Amid a quickly expanding sustainable building industry, an increasing area of research interest has turned to the educational and behavioral outcomes for occupants in green buildings. Predominantly rooted in the environmental education literature, empirical studies have mostly focused on the environmental knowledge outcomes in formal educational settings. However, little is known about how occupants’ behaviors are impacted through interacting within and with green buildings and more broadly, how behavioral patterns cultivated in sustainable buildings may spillover to other contexts. This presentation will propose the Positive Sustainable Built Environments model as a theoretical framework through which we can analyze how green buildings support or undermine occupant environmental behaviors and will discuss the results of a longitudinal study conducted with undergraduate students from six residence halls in the United States. The presentation will conclude with a discussion of the direction of this research for future empirical and teaching projects that will triangulate the issues of sustainable built environments, human well-being, and community engagement.

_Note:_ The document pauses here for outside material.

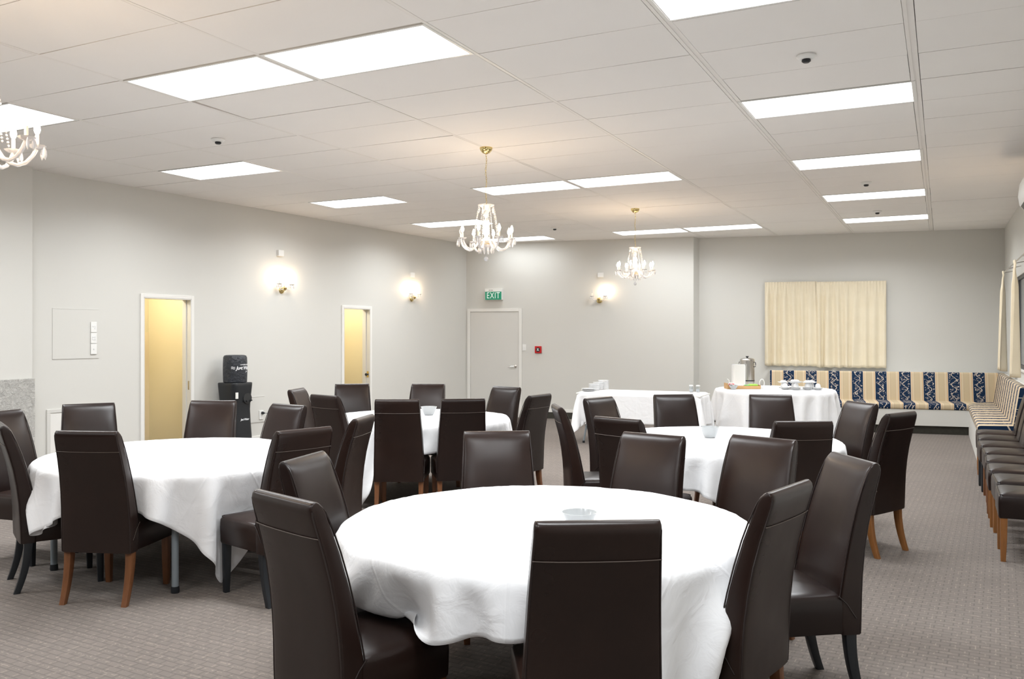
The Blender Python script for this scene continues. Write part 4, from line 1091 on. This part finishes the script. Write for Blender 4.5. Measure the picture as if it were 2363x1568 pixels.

Erin Hamilton is a dual doctoral candidate in the Taubman College of Architecture and Urban Planning and the School for Environmental and Sustainability. She is broadly interested in the relationships among people and the built and natural environments they inhabit. Specifically, her dissertation explores the cognitive and behavioral affordances of environmentally responsible behavior in green buildings. She has taught as a graduate student instructor at UM for 4+ years and views teaching as integral to the research and learning process. She has taught courses related to human-environment interactions, the psychology of behavior change, sustainable architecture and urbanism, and interior design. She received an M.S. in Design Studies: Environment and Behavior and a B.S. in Interior Design from the University of Wisconsin-Madison, as well as a B.A. in Psychology from Texas A&M University.